Requirement:
Pictures do not belong in your copy. Repeat all the other data exactly.

Data section:
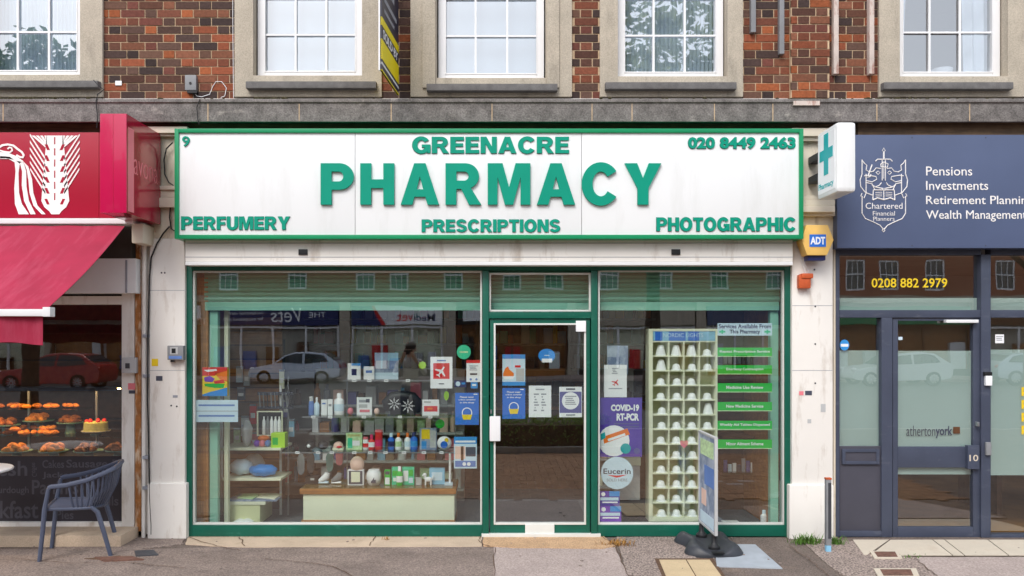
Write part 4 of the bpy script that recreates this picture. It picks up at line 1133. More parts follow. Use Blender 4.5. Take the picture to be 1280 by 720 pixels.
for px, c, Yq, lb in ((942, 40, 0.05, 'short grey metal batten on the bricks beside a stone surround'), (977.5, 67, 0.05, 'grey batten on the bricks close to the brick pier'), (1045.5, 92, 0.04, 'flaking white batten beside the brick pier'), (1090, 92, 0.04, 'flaking white batten beside the stone surround over the blue office')):
    o = MB().pb(px - 3, px + 3, -90, c, Yq, 0.06).build('batten', 'batten' if px > 1000 else 'grey', bevel=0.003); tag(o, lb, 'batten')
o = MB().pb(992, 1025, 126, 131.5, -0.172, 0.12).build('timber_strip', 'batten'); tag(o, 'white painted strip lying on the stone band', 'timber strip')
# agent's board standing out from the brickwork
t = thing('agent_board', 'black and yellow estate agent board sticking out between two stone surrounds', 'board', (X(490, 0), 0.0, 4.1))
pa = Vector((X(476.3, -0.62), -0.62, 0)); pb_ = Vector((X(497.5, 0.08), 0.08, 0))
dirv = (pb_ - pa); Lb = dirv.length; dirv.normalize(); nrm = Vector((-dirv.y, dirv.x, 0)) * -1
zb0 = Z(88, -0.62)
def quad(mb, u0, u1, v0, v1, th, mi=0):
    q = [pa + dirv * u0 + Vector((0, 0, zb0 + v0)), pa + dirv * u1 + Vector((0, 0, zb0 + v0)), pa + dirv * u1 + Vector((0, 0, zb0 + v1)), pa + dirv * u0 + Vector((0, 0, zb0 + v1))]
    nn = nrm * th
    mb.add([p + nn for p in q] + [p - nn for p in q], [(0, 1, 2, 3), (7, 6, 5, 4), (0, 4, 5, 1), (1, 5, 6, 2), (2, 6, 7, 3), (3, 7, 4, 0)], mi)
m = MB(); quad(m, 0, Lb, 0, 1.05, 0.006); m.build('board', 'board_navy', t)
m = MB(); quad(m, 0.0, Lb, 0.10, 0.27, 0.008); quad(m, 0, Lb, 0.385, 0.455, 0.008); quad(m, 0, Lb, 0.0, 0.012, 0.008); m.build('yellow_band', 'board_yellow', t)
m = MB(); quad(m, 0.0, Lb, 0.055, 0.075, 0.008); m.build('white_band', 'white', t)
fb = (pa + Vector((0, 0, zb0)), dirv, Vector((0, 0, 1)), nrm if nrm.x > 0 else -nrm)
text(t, 'SOLD BY', 'white', 0.05, Lb - 0.05, 0.29, 0.37, 0.0065, ext=0.002, off=0.02, frame=fb)
m = MB(); quad(m, 0.1, Lb - .1, 0.62, 0.66, 0.0075); quad(m, 0.1, Lb - .2, 0.53, 0.56, 0.0075); quad(m, 0.15, Lb - .2, 0.75, 0.84, 0.0075); m.build('print', 'print_grey', t)
m = MB(); m.box(pa.x - 0.02, pa.x - 0.008, pa.y - .012, pa.y + .012, zb0, zb0 + 1.4); m.build('batten', 'white', t)
# grey post
t = thing('post', 'grey metal post with rusty top and blue foot beside the office pillar', 'post', (X(1034, -.42), -0.42, 0))
pc = G(1035, 690)
MB().box(pc[0] - 0.022, pc[0] + 0.022, pc[1] - 0.02, pc[1] + 0.02, 0.06, Z(599, pc[1])).build('upright', 'grey', t, bevel=0.003)
MB().box(pc[0] - 0.006, pc[0] + 0.02, pc[1] - 0.024, pc[1] - 0.019, 0.12, Z(603, pc[1])).build('channel', 'dark_grey', t)
MB().box(pc[0] - 0.02, pc[0] + 0.02, pc[1] - 0.018, pc[1] + 0.018, 0.0, 0.06).build('foot', 'sky_blue', t); MB().box(pc[0] - 0.024, pc[0] + 0.024, pc[1] - 0.022, pc[1] + 0.022, Z(599, pc[1]), Z(597, pc[1])).build('top_plate', 'bell_orange', t)

# ---------------------------------------------------------------- chair, table and swing sign on the pavement
def rot(p, a, c): return (c[0] + p[0] * math.cos(a) - p[1] * math.sin(a), c[1] + p[0] * math.sin(a) + p[1] * math.cos(a), p[2])
A_, B_, C_, D_ = G(51, 701), G(66, 686), G(133, 694.5), G(143, 681)
cc = ((A_[0] + B_[0] + C_[0] + D_[0]) / 4 , (A_[1] + B_[1] + C_[1] + D_[1]) / 4)
chair = thing('cafe_chair', 'blue grey ribbed plastic armchair outside the bakery window', 'chair', (cc[0], cc[1], 0.0))
th = math.atan2((C_[1] - A_[1]) + (D_[1] - B_[1]), (C_[0] - A_[0]) + (D_[0] - B_[0]))
Tc = lambda p: rot(p, th, cc)
fx, bx_ = -0.235, 0.235
def leg(pts): MB().tube([Tc(p) for p in pts], [0.017, 0.019, 0.02, 0.016][:len(pts)] if len(pts) == 4 else 0.018, 8).build('leg', 'chair_blue', chair, smooth=True)
for s in (-1, 1):
    leg([(fx - 0.02, s * 0.235, 0.0), (fx + 0.005, s * 0.238, 0.25), (fx + 0.02, s * 0.24, 0.43), (fx + 0.05, s * 0.25, 0.60)])
    leg([(bx_ + 0.04, s * 0.215, 0.0), (bx_ - 0.01, s * 0.22, 0.2), (bx_ - 0.06, s * 0.225, 0.38), (bx_ - 0.11, s * 0.225, 0.425)])
arm = [(fx + 0.05, -0.25, 0.60), (fx + 0.07, -0.255, 0.612), (-0.05, -0.27, 0.622), (0.1, -0.275, 0.655), (0.22, -0.262, 0.70), (0.30, -0.22, 0.735), (0.325, -0.12, 0.75), (0.33, 0, 0.752)]
arm = arm + [(x, -y, z) for x, y, z in arm[-2::-1]]
MB().tube([Tc(p) for p in arm], 0.016, 8, flat=1.25).build('top_rail', 'chair_blue', chair, smooth=True)
seat_o = [(fx + .02, -0.225, 0.425), (-0.05, -0.232, 0.42), (0.12, -0.215, 0.415), (0.2, -0.12, 0.412), (0.215, 0, 0.411)]
seat_o = seat_o + [(x, -y, z) for x, y, z in seat_o[-2::-1]]
MB().tube([Tc(p) for p in seat_o], 0.015, 8, closed=True).build('seat_rim', 'chair_blue', chair, smooth=True)
m = MB()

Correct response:
Write part 4 of the bpy script that recreates this picture. It picks up at line 1133. More parts follow. Use Blender 4.5. Take the picture to be 1280 by 720 pixels.
for px, c, Yq, lb in ((942, 40, 0.05, 'short grey metal batten on the bricks beside a stone surround'), (977.5, 67, 0.05, 'grey batten on the bricks close to the brick pier'), (1045.5, 92, 0.04, 'flaking white batten beside the brick pier'), (1090, 92, 0.04, 'flaking white batten beside the stone surround over the blue office')):
    o = MB().pb(px - 3, px + 3, -90, c, Yq, 0.06).build('batten', 'batten' if px > 1000 else 'grey', bevel=0.003); tag(o, lb, 'batten')
o = MB().pb(992, 1025, 126, 131.5, -0.172, 0.12).build('timber_strip', 'batten'); tag(o, 'white painted strip lying on the stone band', 'timber strip')
# agent's board standing out from the brickwork
t = thing('agent_board', 'black and yellow estate agent board sticking out between two stone surrounds', 'board', (X(490, 0), 0.0, 4.1))
pa = Vector((X(476.3, -0.62), -0.62, 0)); pb_ = Vector((X(497.5, 0.08), 0.08, 0))
dirv = (pb_ - pa); Lb = dirv.length; dirv.normalize(); nrm = Vector((-dirv.y, dirv.x, 0)) * -1
zb0 = Z(88, -0.62)
def quad(mb, u0, u1, v0, v1, th, mi=0):
    q = [pa + dirv * u0 + Vector((0, 0, zb0 + v0)), pa + dirv * u1 + Vector((0, 0, zb0 + v0)), pa + dirv * u1 + Vector((0, 0, zb0 + v1)), pa + dirv * u0 + Vector((0, 0, zb0 + v1))]
    nn = nrm * th
    mb.add([p + nn for p in q] + [p - nn for p in q], [(0, 1, 2, 3), (7, 6, 5, 4), (0, 4, 5, 1), (1, 5, 6, 2), (2, 6, 7, 3), (3, 7, 4, 0)], mi)
m = MB(); quad(m, 0, Lb, 0, 1.05, 0.006); m.build('board', 'board_navy', t)
m = MB(); quad(m, 0.0, Lb, 0.10, 0.27, 0.008); quad(m, 0, Lb, 0.385, 0.455, 0.008); quad(m, 0, Lb, 0.0, 0.012, 0.008); m.build('yellow_band', 'board_yellow', t)
m = MB(); quad(m, 0.0, Lb, 0.055, 0.075, 0.008); m.build('white_band', 'white', t)
fb = (pa + Vector((0, 0, zb0)), dirv, Vector((0, 0, 1)), nrm if nrm.x > 0 else -nrm)
text(t, 'SOLD BY', 'white', 0.05, Lb - 0.05, 0.29, 0.37, 0.0065, ext=0.002, off=0.02, frame=fb)
m = MB(); quad(m, 0.1, Lb - .1, 0.62, 0.66, 0.0075); quad(m, 0.1, Lb - .2, 0.53, 0.56, 0.0075); quad(m, 0.15, Lb - .2, 0.75, 0.84, 0.0075); m.build('print', 'print_grey', t)
m = MB(); m.box(pa.x - 0.02, pa.x - 0.008, pa.y - .012, pa.y + .012, zb0, zb0 + 1.4); m.build('batten', 'white', t)
# grey post
t = thing('post', 'grey metal post with rusty top and blue foot beside the office pillar', 'post', (X(1034, -.42), -0.42, 0))
pc = G(1035, 690)
MB().box(pc[0] - 0.022, pc[0] + 0.022, pc[1] - 0.02, pc[1] + 0.02, 0.06, Z(599, pc[1])).build('upright', 'grey', t, bevel=0.003)
MB().box(pc[0] - 0.006, pc[0] + 0.02, pc[1] - 0.024, pc[1] - 0.019, 0.12, Z(603, pc[1])).build('channel', 'dark_grey', t)
MB().box(pc[0] - 0.02, pc[0] + 0.02, pc[1] - 0.018, pc[1] + 0.018, 0.0, 0.06).build('foot', 'sky_blue', t); MB().box(pc[0] - 0.024, pc[0] + 0.024, pc[1] - 0.022, pc[1] + 0.022, Z(599, pc[1]), Z(597, pc[1])).build('top_plate', 'bell_orange', t)

# ---------------------------------------------------------------- chair, table and swing sign on the pavement
def rot(p, a, c): return (c[0] + p[0] * math.cos(a) - p[1] * math.sin(a), c[1] + p[0] * math.sin(a) + p[1] * math.cos(a), p[2])
A_, B_, C_, D_ = G(51, 701), G(66, 686), G(133, 694.5), G(143, 681)
cc = ((A_[0] + B_[0] + C_[0] + D_[0]) / 4 , (A_[1] + B_[1] + C_[1] + D_[1]) / 4)
chair = thing('cafe_chair', 'blue grey ribbed plastic armchair outside the bakery window', 'chair', (cc[0], cc[1], 0.0))
th = math.atan2((C_[1] - A_[1]) + (D_[1] - B_[1]), (C_[0] - A_[0]) + (D_[0] - B_[0]))
Tc = lambda p: rot(p, th, cc)
fx, bx_ = -0.235, 0.235
def leg(pts): MB().tube([Tc(p) for p in pts], [0.017, 0.019, 0.02, 0.016][:len(pts)] if len(pts) == 4 else 0.018, 8).build('leg', 'chair_blue', chair, smooth=True)
for s in (-1, 1):
    leg([(fx - 0.02, s * 0.235, 0.0), (fx + 0.005, s * 0.238, 0.25), (fx + 0.02, s * 0.24, 0.43), (fx + 0.05, s * 0.25, 0.60)])
    leg([(bx_ + 0.04, s * 0.215, 0.0), (bx_ - 0.01, s * 0.22, 0.2), (bx_ - 0.06, s * 0.225, 0.38), (bx_ - 0.11, s * 0.225, 0.425)])
arm = [(fx + 0.05, -0.25, 0.60), (fx + 0.07, -0.255, 0.612), (-0.05, -0.27, 0.622), (0.1, -0.275, 0.655), (0.22, -0.262, 0.70), (0.30, -0.22, 0.735), (0.325, -0.12, 0.75), (0.33, 0, 0.752)]
arm = arm + [(x, -y, z) for x, y, z in arm[-2::-1]]
MB().tube([Tc(p) for p in arm], 0.016, 8, flat=1.25).build('top_rail', 'chair_blue', chair, smooth=True)
seat_o = [(fx + .02, -0.225, 0.425), (-0.05, -0.232, 0.42), (0.12, -0.215, 0.415), (0.2, -0.12, 0.412), (0.215, 0, 0.411)]
seat_o = seat_o + [(x, -y, z) for x, y, z in seat_o[-2::-1]]
MB().tube([Tc(p) for p in seat_o], 0.015, 8, closed=True).build('seat_rim', 'chair_blue', chair, smooth=True)
m = MB()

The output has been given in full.